» **Collected data entries**:
********

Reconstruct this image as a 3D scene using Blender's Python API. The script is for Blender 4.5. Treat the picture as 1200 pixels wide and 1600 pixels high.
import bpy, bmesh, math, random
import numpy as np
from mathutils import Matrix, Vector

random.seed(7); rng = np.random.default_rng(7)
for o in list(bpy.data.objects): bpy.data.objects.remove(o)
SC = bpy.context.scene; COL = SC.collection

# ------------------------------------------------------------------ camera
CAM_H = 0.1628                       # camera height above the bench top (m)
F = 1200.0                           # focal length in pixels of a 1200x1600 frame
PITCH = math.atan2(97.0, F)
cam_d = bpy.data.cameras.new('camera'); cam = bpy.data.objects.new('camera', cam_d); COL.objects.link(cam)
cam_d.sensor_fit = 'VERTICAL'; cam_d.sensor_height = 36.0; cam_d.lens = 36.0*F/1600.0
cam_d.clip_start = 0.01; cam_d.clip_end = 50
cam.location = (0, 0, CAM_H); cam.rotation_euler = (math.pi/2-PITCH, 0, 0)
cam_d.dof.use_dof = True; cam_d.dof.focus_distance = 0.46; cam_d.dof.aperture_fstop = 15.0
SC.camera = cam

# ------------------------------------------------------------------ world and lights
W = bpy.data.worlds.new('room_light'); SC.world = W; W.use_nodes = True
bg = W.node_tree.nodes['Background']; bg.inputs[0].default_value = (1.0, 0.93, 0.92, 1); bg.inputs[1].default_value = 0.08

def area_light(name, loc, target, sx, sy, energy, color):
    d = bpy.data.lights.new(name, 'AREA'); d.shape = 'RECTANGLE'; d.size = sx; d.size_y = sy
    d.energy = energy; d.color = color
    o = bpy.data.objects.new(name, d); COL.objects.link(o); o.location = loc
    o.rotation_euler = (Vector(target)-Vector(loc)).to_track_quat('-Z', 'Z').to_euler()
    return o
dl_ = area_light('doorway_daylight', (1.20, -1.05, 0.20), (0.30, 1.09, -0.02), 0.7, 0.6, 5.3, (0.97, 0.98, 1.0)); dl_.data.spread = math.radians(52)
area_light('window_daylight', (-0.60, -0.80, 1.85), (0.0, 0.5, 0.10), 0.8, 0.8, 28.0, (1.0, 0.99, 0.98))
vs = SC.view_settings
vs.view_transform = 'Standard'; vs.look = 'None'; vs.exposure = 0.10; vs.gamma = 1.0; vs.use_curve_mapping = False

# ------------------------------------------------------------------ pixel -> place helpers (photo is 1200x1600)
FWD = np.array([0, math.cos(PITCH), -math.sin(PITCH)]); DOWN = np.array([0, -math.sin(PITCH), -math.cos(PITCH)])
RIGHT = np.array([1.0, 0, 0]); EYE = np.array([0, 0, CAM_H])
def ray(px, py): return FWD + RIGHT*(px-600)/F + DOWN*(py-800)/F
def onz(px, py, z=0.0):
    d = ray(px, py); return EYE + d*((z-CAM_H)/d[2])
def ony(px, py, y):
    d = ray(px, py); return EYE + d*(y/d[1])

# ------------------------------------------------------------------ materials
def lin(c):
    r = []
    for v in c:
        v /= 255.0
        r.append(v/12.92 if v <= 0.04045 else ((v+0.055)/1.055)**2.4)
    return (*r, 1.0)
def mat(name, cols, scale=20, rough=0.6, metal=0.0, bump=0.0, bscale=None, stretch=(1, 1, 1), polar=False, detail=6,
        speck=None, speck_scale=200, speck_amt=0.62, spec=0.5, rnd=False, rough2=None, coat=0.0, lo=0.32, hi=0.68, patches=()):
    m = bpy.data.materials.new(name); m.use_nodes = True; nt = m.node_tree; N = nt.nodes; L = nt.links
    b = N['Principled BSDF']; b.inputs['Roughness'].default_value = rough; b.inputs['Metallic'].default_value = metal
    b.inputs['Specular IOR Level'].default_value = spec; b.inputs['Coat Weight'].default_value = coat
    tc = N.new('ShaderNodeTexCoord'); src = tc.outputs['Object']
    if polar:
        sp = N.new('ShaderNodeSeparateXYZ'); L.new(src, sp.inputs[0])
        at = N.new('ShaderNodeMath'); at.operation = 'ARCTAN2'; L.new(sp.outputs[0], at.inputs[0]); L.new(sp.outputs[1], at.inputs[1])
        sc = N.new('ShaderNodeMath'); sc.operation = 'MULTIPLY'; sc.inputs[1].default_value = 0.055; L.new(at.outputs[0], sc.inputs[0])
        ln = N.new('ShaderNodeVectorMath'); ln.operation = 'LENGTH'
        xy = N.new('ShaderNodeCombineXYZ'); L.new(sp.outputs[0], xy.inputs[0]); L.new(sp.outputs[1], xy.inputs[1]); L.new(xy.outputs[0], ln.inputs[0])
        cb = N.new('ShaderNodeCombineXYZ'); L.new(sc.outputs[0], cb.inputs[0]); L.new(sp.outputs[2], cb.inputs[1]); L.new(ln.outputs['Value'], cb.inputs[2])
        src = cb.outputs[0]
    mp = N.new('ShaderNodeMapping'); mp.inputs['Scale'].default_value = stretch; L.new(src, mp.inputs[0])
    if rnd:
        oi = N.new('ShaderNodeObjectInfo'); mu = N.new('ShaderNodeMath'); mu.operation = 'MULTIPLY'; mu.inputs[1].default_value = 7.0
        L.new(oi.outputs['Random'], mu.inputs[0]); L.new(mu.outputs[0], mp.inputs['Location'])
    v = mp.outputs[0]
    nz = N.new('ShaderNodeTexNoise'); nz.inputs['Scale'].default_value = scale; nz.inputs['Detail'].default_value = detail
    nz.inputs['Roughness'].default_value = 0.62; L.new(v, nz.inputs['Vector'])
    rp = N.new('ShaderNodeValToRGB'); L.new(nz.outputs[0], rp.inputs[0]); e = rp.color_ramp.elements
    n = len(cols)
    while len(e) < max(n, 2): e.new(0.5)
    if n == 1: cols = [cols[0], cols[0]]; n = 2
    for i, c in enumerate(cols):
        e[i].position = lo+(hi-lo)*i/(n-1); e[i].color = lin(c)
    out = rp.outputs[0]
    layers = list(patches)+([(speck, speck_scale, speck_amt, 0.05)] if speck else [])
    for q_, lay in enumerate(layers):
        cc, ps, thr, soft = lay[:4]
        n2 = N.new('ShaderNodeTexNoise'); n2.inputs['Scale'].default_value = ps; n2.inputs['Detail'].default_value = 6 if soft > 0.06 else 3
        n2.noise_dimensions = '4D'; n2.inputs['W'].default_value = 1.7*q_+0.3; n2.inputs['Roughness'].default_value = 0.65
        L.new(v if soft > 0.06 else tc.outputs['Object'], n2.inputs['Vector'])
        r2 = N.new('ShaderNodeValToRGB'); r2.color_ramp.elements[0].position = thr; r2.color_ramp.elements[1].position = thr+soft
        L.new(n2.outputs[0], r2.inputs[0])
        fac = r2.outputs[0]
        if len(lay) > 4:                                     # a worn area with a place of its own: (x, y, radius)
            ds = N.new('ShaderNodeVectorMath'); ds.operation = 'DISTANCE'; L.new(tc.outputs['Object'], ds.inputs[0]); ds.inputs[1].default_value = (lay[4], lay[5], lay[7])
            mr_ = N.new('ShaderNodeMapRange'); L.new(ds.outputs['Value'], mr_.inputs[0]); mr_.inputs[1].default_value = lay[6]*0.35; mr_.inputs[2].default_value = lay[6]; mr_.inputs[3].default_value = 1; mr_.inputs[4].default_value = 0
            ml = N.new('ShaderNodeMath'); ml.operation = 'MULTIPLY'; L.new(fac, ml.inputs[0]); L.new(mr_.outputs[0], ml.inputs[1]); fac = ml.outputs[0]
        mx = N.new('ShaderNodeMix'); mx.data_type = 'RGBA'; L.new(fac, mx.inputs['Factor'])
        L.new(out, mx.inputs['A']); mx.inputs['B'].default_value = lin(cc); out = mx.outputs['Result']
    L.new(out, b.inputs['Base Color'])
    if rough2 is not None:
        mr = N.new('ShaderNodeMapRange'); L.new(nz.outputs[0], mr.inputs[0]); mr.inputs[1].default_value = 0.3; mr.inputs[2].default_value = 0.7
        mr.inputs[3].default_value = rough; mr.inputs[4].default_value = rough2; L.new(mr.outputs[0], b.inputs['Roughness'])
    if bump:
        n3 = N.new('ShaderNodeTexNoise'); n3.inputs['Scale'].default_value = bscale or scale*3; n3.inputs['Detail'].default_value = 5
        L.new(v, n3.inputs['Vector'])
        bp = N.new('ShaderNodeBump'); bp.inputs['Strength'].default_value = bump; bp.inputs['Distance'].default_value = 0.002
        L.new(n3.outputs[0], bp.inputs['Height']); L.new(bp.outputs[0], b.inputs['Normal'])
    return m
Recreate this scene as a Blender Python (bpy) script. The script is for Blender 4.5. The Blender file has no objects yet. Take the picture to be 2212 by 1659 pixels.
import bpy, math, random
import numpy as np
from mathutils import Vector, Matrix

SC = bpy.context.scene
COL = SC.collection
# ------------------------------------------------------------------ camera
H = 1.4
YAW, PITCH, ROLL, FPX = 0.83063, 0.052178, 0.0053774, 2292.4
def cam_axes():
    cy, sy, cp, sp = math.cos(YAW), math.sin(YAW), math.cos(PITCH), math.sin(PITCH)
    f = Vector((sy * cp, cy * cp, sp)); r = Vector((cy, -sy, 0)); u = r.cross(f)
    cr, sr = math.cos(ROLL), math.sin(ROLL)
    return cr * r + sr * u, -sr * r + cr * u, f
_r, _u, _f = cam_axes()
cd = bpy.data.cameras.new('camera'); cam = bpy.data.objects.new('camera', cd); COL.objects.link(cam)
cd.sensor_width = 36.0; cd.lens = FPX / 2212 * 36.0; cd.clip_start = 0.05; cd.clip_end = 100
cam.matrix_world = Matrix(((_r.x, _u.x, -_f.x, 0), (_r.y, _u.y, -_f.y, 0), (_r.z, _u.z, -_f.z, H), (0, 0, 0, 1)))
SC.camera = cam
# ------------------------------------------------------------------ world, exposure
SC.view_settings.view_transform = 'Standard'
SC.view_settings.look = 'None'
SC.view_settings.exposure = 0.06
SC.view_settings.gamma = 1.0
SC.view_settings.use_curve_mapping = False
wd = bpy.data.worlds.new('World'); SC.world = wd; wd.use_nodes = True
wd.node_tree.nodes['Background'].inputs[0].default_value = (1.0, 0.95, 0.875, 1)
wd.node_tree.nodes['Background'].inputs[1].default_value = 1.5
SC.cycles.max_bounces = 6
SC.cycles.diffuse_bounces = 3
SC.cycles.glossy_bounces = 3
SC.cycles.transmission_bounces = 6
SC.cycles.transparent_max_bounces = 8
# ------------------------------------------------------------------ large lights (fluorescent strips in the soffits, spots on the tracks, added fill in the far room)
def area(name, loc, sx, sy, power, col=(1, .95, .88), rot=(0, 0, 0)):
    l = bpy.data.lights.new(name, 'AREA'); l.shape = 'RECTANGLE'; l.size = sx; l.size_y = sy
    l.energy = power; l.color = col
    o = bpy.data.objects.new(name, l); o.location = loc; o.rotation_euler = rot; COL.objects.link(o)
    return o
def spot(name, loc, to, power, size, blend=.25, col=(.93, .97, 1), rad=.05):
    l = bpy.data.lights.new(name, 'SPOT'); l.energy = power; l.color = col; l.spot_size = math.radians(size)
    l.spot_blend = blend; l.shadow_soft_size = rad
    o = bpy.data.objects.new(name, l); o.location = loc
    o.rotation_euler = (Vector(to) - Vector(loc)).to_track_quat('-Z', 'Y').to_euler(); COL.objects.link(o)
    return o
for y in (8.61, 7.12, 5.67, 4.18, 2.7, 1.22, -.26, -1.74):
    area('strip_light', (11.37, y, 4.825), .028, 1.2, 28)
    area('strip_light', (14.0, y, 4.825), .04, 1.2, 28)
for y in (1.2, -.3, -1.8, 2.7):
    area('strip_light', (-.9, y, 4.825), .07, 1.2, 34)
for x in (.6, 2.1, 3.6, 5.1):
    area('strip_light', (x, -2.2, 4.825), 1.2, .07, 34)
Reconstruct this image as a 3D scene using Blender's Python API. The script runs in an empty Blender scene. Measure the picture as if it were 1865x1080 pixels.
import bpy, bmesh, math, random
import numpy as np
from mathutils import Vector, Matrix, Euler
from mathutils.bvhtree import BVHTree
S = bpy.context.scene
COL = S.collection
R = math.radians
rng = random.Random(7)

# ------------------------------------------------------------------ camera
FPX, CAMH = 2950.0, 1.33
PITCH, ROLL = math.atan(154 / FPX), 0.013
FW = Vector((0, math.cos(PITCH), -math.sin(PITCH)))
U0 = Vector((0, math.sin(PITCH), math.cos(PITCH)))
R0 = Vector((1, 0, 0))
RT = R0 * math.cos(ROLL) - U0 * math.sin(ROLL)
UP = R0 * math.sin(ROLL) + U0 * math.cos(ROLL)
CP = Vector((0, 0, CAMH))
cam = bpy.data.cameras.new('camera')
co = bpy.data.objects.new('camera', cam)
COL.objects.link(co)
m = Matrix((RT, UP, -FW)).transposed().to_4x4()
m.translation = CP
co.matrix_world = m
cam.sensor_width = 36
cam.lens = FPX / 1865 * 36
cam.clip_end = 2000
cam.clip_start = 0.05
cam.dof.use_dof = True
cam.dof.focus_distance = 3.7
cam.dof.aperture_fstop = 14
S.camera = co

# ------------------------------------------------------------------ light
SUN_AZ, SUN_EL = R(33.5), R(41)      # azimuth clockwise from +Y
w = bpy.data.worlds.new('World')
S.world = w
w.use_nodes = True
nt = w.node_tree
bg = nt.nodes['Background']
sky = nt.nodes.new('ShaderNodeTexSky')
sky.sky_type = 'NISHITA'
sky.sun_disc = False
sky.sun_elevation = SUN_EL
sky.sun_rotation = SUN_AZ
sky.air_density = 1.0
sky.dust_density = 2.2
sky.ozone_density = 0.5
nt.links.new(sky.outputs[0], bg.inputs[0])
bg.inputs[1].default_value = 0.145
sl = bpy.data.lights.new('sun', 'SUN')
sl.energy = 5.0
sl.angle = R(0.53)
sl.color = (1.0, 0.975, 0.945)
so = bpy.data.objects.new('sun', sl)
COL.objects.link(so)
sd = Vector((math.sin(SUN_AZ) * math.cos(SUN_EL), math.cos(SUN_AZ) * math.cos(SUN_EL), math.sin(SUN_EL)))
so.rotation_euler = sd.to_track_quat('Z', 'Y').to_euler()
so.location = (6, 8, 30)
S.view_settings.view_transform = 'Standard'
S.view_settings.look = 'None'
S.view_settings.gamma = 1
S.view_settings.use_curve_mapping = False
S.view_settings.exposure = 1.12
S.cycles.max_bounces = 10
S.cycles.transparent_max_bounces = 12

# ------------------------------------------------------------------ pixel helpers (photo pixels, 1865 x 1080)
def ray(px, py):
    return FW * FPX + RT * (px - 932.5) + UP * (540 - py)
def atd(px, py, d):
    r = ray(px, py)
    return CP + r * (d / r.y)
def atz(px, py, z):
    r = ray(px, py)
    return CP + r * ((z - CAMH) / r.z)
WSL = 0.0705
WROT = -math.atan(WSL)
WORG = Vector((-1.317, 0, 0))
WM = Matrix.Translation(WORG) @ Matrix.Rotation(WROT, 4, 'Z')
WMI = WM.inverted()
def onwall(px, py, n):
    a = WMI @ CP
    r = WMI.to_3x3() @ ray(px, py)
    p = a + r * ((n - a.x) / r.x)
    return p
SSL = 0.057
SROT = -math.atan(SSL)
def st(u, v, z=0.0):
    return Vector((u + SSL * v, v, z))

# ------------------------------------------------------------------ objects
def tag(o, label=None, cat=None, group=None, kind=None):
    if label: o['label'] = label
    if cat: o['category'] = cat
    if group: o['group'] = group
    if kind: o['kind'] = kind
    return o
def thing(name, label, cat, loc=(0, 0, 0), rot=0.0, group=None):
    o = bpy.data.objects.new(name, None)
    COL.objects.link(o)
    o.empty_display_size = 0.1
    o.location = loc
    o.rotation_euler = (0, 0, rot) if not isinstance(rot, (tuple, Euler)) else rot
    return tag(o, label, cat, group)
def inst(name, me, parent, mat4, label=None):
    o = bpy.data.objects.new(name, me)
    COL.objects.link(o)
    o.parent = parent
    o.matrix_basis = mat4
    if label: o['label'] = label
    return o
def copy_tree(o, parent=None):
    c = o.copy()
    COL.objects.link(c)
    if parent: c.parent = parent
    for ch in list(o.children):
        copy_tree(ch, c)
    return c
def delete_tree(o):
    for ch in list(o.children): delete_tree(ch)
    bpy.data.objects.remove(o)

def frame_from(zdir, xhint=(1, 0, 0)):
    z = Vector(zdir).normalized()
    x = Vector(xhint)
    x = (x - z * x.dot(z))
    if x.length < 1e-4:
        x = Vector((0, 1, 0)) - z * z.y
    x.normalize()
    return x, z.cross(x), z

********

» **Objective**:
From the records above, copy out the line with "were 1865x1080 pixels.", the line with "S.camera = co", and every line between them, word for word.

» **In response**:
Reconstruct this image as a 3D scene using Blender's Python API. The script runs in an empty Blender scene. Measure the picture as if it were 1865x1080 pixels.
import bpy, bmesh, math, random
import numpy as np
from mathutils import Vector, Matrix, Euler
from mathutils.bvhtree import BVHTree
S = bpy.context.scene
COL = S.collection
R = math.radians
rng = random.Random(7)

# ------------------------------------------------------------------ camera
FPX, CAMH = 2950.0, 1.33
PITCH, ROLL = math.atan(154 / FPX), 0.013
FW = Vector((0, math.cos(PITCH), -math.sin(PITCH)))
U0 = Vector((0, math.sin(PITCH), math.cos(PITCH)))
R0 = Vector((1, 0, 0))
RT = R0 * math.cos(ROLL) - U0 * math.sin(ROLL)
UP = R0 * math.sin(ROLL) + U0 * math.cos(ROLL)
CP = Vector((0, 0, CAMH))
cam = bpy.data.cameras.new('camera')
co = bpy.data.objects.new('camera', cam)
COL.objects.link(co)
m = Matrix((RT, UP, -FW)).transposed().to_4x4()
m.translation = CP
co.matrix_world = m
cam.sensor_width = 36
cam.lens = FPX / 1865 * 36
cam.clip_end = 2000
cam.clip_start = 0.05
cam.dof.use_dof = True
cam.dof.focus_distance = 3.7
cam.dof.aperture_fstop = 14
S.camera = co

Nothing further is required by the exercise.